El tiempo puede diluir un problema o complicarlo como lo prueba el esclarecimiento de la desaparición de los 43 estudiantes de Ayotzinapa. Ya en 1994 Juan J. Linz examinó la influencia del “factor tiempo” en los procesos de cambio político: decisiones similares tomadas en tiempos diferentes suelen llevar a resultados distintos.
Si desde el inicio Enrique Peña Nieto hubiera optado por abordar sin falsificaciones el crimen cometido en Iguala en 2014 quizá el tema no tendría la centralidad que adquirió. Sin embargo, siendo el peñanietismo una de las cimas de la corrupción política, optó por “superar” el macro crimen montando una operación de encubrimiento que fracasó.
Andrés Manuel López Obrador (AMLO) desde el momento de asumir la Presidencia en 2018 se propuso aclarar la investigación de su antecesor, dar cuenta verdadera de lo sucedido en la terrible “noche de Iguala” y otorgar al hecho el carácter de “crimen de Estado”, pues al desenredar la trama se elevó el nivel de los personajes y las instituciones involucradas. Y entre más tiempo pasa más se agranda la lista de involucrados tanto en el crimen como en su encubrimiento.
Al peñanietismo le llevó cuatro años montar y apuntalar su “verdad histórica” sobre lo sucedido en Iguala. Desmontar esa “verdad” le ha tomado al equipo de AMLO y al grupo de expertos externos (GIEI) un tiempo casi similar. Hoy los responsables de ese desmontaje se muestran confiados en lograr su objetivo, aunque el “factor tiempo” empieza a jugar en su contra, pues da a sus críticos más oportunidades para hacer del proceso un campo de batalla más en su lucha sin cuartel contra la “4 T” y AMLO.
De acuerdo con el testimonio de los miembros del GIEI, por años el Ejército se negó a facilitarles el acceso a los cruciales archivos de los servicios de inteligencia militar, servicios que conocieron en tiempo real todo lo ocurrido en la brutal noche de 2014. Se supone que ahora, y por orden directa de AMLO, esa negativa ya no opera, pero eso no impide que el hecho ya sea parte de otra discusión conflictiva que nada tiene que ver con Ayotzinapa: la decisión de otorgar nuevas responsabilidades a esas fuerzas armadas que fueron reticentes a dar cuenta de sus acciones como son asumir el control de aduanas o de la Guardia Nacional.
En el ámbito netamente civil el correr del tiempo ha llevado a meter el caso Ayotzinapa en el terreno de la discusión sobre la forma en que la Fiscalía General de la República (FGR) ha desempeñado su papel de ministerio público.

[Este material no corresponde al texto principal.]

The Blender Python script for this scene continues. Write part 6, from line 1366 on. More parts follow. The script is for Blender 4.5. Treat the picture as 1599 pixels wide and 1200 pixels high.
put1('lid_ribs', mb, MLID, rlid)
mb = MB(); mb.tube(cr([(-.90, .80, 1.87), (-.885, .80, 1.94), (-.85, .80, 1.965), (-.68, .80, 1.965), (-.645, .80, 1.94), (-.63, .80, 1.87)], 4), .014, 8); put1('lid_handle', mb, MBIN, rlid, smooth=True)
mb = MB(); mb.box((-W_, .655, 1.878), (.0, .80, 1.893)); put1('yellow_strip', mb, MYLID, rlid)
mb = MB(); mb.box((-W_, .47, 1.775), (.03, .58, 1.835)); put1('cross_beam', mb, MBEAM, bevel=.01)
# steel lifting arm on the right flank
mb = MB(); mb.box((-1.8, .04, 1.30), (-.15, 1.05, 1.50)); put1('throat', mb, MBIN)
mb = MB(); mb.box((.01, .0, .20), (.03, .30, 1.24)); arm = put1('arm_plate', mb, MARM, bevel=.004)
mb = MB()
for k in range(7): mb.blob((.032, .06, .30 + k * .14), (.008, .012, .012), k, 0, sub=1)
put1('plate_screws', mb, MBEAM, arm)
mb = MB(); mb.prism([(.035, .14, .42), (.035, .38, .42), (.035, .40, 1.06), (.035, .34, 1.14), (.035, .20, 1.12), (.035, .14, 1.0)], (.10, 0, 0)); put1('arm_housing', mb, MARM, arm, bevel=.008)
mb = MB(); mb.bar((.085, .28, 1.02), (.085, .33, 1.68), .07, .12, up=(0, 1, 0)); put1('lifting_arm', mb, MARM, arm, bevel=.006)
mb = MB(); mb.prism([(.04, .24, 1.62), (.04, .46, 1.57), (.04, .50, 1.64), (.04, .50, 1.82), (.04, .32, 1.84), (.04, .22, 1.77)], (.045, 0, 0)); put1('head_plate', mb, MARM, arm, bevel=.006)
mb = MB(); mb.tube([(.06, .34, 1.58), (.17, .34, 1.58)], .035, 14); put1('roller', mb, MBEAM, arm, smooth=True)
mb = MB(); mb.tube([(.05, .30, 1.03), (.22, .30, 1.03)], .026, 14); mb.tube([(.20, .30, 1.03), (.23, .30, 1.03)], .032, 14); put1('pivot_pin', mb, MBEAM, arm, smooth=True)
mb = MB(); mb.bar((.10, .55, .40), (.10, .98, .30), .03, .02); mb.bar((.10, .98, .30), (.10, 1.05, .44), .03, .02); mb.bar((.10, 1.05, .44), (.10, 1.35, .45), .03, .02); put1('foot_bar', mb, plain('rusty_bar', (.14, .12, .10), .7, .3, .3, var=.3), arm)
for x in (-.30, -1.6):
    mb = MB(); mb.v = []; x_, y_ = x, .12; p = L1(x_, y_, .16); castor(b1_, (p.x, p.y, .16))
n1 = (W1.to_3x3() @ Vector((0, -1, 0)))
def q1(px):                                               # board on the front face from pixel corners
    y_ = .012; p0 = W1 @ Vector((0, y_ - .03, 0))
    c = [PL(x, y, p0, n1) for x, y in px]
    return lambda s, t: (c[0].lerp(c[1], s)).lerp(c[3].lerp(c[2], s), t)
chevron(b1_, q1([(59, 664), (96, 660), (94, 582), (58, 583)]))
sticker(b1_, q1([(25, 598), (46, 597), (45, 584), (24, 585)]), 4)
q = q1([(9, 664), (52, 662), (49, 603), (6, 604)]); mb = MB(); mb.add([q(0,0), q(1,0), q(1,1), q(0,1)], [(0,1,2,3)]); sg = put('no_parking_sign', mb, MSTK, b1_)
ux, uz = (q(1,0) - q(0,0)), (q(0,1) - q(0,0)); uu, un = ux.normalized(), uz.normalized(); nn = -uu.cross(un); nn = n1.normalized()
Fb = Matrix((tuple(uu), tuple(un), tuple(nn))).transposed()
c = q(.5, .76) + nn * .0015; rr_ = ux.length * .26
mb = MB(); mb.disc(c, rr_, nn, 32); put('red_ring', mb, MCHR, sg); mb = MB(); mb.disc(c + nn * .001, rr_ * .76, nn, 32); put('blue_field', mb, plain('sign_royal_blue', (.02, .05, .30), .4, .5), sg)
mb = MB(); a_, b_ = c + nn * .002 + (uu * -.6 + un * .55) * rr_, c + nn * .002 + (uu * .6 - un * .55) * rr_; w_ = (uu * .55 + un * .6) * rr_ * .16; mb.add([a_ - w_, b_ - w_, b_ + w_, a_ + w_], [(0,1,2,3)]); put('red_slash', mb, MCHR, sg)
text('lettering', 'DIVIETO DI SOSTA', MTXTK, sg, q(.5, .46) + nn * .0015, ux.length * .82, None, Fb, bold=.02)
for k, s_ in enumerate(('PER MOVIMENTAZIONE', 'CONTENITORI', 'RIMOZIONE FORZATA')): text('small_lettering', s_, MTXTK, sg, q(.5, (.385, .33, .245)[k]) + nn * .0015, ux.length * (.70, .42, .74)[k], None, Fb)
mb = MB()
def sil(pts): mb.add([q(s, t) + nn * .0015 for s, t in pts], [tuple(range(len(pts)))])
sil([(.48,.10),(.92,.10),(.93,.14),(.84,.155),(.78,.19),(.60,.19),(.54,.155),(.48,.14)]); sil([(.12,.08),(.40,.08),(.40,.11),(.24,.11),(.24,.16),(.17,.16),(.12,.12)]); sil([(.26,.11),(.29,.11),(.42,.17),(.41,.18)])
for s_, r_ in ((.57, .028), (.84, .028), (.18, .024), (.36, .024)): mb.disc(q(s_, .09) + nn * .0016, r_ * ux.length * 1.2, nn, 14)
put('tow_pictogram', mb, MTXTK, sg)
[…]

La inesperada renuncia por un desacuerdo con su superior jerárquico del responsable de una fiscalía especializada creada para investigar la desaparición de los estudiantes normalistas ha revelado fallas y conflictos internos de la FGR de ese órgano autónomo que es crucial para algo que ha faltado a México por mucho tiempo: la procuración de la justicia.
Pasa el tiempo y los padres de los estudiantes —y la sociedad— se muestran cada vez más insatisfechos con la lentitud y contradicciones de la investigación y ya exigen el arresto de quien era secretario de la defensa hace ocho años y del expresidente Peña Nieto (SinEmbargo, 27/09/22).
Refiriéndose al caso Ayotzinapa, el presidente manifestó: “Estamos recibiendo muchas presiones de todo tipo y de muchas partes, pero… tenemos la firme voluntad de hacer justicia” y es que hoy el “factor tiempo” está del lado de las presiones. Es imperativo acelerar el proceso, deshacerse de quienes desde el interior de las instituciones obstaculizan su marcha, consignar a los responsables y mantener bien abierto el caso al escrutinio público para que la presidencia tenga el respaldo ciudadano y pueda cerrar la herida colectiva abierta en Iguala por la corrupción, la irresponsabilidad y la impunidad.